Question:
I need intense grammar and/or Latin help?
anonymous
2013-12-11 00:50:39 UTC
I have a sentence that I am attempting to translate into latin. No, I do not trust the generators out there that attempt to include conjugation and case as well as male, female, neuter, etc.

The sentence reads as such, "The blood of a god takes from it its immortality."

The sentence if literally translated from Latin to English, I believe would read more like this, "God blood immortality destroys" Latin sentence order, [subject] [direct object] [verb]. Or would it be more like "Blood of a god immortality takes from it"?

Basic Latin sentence structure:
http://latindictionary.wikidot.com/learn:sentence-1

SINGULAR PLURAL
NOM. immortalitas immortalitates
GEN. immortalitatis immortalitatum
DAT. immortalitati immortalitatibus
ACC. immortalitatem immortalitates
ABL. immortalitate immortalitatibus

There is an example of the basic conjugations of immortality.

This is a full conjugation of "casso" to erase or make void. (The translation's equivalent for "takes from" since the context better suits it, i think):
http://www.verbix.com/webverbix/go.php?D1=9&H1=109&T1=casso

If anyone can come up with a more well-suited verb, please, by all means...

Random conjugations of the words intended for (possible) articulation are:
Blood - sanguinem
God - deus (because it is referring to a god in general not "the" christian god, which I believe would be Dei).
Erases/takes from - casso
Immortality - immortalitatem

So something similar to "Deus sanguinem immotalitatem casso"

I know Latin grammar deals much more with conjugation, possession and gender. There is dual possession in the sentence. The blood belongs to the god, being alienable possession, as well as the immortality belonging to the god, being inalienable possession. However the one possession, the blood, affects the other.

So the blood is the nominative noun, but holds possesion to the god, so maybe it's genitive? The word god acts as an adjective even though the blood belongs to it, right? That makes the immortality the accusative noun joined to the nominative or genitive noun, being blood. Hopefully right again? And "casso" would be a transitive verb? But I am getting a bit lost in all this conjugation. Help, someone with a love for this. Lol, I would greatly appreciate it.

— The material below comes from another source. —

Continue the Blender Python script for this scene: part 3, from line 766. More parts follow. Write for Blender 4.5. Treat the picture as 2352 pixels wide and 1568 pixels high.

One last site reference if anyone needs a refresher:
http://www.slu.edu/colleges/AS/languages/classical/latin/tchmat/grammar/g-caseid.html
Three answers:
Tom L
2013-12-11 08:11:23 UTC
I really don't understand the English - what is the antecedent of 'it'? Of 'its'? I'm assuming the antecedent is something established in an earlier sentence. For some possible translations, you'd have to know the word used for the antecedent to determine the gender of whatever pronoun you use for 'it.'



I did find 'casso' - Juana is right; that's a tough one to find. It's listed as an uncommon Late Latin verb, meaning bring to naught, annul, make null and void.' That is not going to work in the 'take from' sense.



At any rate:



Sanguis dei illi immortalitatem suam adimit.



Adimere = take away, carry off, deprive, steal. It is constructed with the accusative of the thing taken and the dative (dative of reference, also called dative of advantage/disadvantage) of whatever the thing was taken from. You can get away with that here because 'illi' is the same for all (masculine, feminine, and neuter).
anonymous
2013-12-11 10:39:51 UTC
It can't be "sanguinem" since that is 'accusative' and you want 'blood' to be in the nominative. Sorry, I can't remember the nominative of 'sangu----'.



It can't be 'casso' since that is first person singular. It is probably 'casset' or 'cassat' for third person singular, which is what you want.



Indeed 'of a god' is genitive singular, thus 'dei'. It is not an adjective, it is the genitive form of the noun. Unlike English, Latin does not readily use nouns as adjectives. You seem to have gone quite a way into the construction of Latin, but nor far enough to get into the spirit of the Latin way of expressing ideas.



Sorry, I don't remember Latin well enough to help you fully. I do hope that a real Latin scholar sees your question and answers it.
Juana
2013-12-11 11:20:43 UTC
I'm not a Latin scholar, but maybe I can help a little:



blood = sanguis (nominative)

of a god = dei (genitive)



Your verb "casso" is not listed in Lewis/Short and I'm not sure, it's the best choice, but it should, in any case, be properly declined:



cassat (third-person singular present active indicative)



Finally, with "cassat" you want a direct object:



immortality = immortalitatem (accusative)

suam = his, her, its (accusative)



--> sanguis dei immortalitatem suam cassat.



Hopefully, someone else will come up with a better verb ("deleo"?), but my sentence is at least an improvement on yours.